INSTRUCTION: Scan the entries for the string "follow" and give the number of lines that have it, nothing further.

EXERCISE INPUTS:
****************
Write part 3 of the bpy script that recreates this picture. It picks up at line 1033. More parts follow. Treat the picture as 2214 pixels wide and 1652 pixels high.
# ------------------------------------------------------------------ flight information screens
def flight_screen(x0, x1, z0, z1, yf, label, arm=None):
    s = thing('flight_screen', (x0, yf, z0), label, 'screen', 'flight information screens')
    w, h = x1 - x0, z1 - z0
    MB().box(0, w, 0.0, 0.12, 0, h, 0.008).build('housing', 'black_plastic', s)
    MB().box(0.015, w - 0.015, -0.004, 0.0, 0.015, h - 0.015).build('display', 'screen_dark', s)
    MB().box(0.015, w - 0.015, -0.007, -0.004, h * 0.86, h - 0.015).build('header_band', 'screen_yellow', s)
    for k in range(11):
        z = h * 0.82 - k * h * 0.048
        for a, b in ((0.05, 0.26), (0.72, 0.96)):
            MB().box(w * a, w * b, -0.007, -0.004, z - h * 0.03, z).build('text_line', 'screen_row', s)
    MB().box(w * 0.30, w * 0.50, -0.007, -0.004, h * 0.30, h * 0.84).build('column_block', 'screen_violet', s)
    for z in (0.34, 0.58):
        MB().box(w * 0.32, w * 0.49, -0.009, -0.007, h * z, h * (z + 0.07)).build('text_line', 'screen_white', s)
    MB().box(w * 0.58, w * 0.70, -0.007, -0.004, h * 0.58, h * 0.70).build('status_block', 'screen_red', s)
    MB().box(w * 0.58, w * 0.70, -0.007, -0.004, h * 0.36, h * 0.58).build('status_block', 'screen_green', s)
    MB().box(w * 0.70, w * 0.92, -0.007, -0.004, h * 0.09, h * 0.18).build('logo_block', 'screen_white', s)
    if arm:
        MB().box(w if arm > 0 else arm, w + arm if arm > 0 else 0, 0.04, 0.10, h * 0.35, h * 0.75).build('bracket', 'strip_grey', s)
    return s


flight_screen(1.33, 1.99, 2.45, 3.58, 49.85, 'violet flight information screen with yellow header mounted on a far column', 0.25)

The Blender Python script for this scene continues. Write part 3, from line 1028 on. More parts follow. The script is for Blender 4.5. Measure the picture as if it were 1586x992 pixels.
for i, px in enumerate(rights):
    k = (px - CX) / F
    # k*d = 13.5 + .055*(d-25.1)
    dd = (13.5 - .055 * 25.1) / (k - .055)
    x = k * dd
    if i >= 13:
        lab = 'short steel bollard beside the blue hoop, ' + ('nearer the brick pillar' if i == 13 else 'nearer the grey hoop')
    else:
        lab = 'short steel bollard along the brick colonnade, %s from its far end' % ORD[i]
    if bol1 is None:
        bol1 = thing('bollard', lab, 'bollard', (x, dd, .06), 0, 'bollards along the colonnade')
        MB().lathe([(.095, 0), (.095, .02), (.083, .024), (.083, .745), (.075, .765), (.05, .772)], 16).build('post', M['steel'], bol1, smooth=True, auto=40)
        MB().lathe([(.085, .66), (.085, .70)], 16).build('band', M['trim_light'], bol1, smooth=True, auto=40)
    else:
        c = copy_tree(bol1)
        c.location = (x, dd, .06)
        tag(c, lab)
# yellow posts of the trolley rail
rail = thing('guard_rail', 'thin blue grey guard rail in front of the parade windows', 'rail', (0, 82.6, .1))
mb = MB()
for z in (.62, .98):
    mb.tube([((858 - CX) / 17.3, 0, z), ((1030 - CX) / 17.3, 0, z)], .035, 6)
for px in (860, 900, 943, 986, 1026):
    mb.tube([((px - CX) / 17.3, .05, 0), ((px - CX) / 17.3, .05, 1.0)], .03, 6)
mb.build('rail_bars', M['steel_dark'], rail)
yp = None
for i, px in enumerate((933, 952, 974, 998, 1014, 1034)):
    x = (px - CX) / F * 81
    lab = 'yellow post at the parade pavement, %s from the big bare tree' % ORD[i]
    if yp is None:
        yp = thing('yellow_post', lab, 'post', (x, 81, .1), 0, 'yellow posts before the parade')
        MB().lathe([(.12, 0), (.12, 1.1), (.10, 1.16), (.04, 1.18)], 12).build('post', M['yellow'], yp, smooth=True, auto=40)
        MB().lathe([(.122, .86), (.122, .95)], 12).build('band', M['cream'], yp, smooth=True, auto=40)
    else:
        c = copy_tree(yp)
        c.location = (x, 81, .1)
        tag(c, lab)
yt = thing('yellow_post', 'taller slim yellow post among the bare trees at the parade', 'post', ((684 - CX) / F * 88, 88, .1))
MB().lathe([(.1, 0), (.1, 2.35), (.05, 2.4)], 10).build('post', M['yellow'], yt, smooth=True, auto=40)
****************
FULL RESPONSE: 2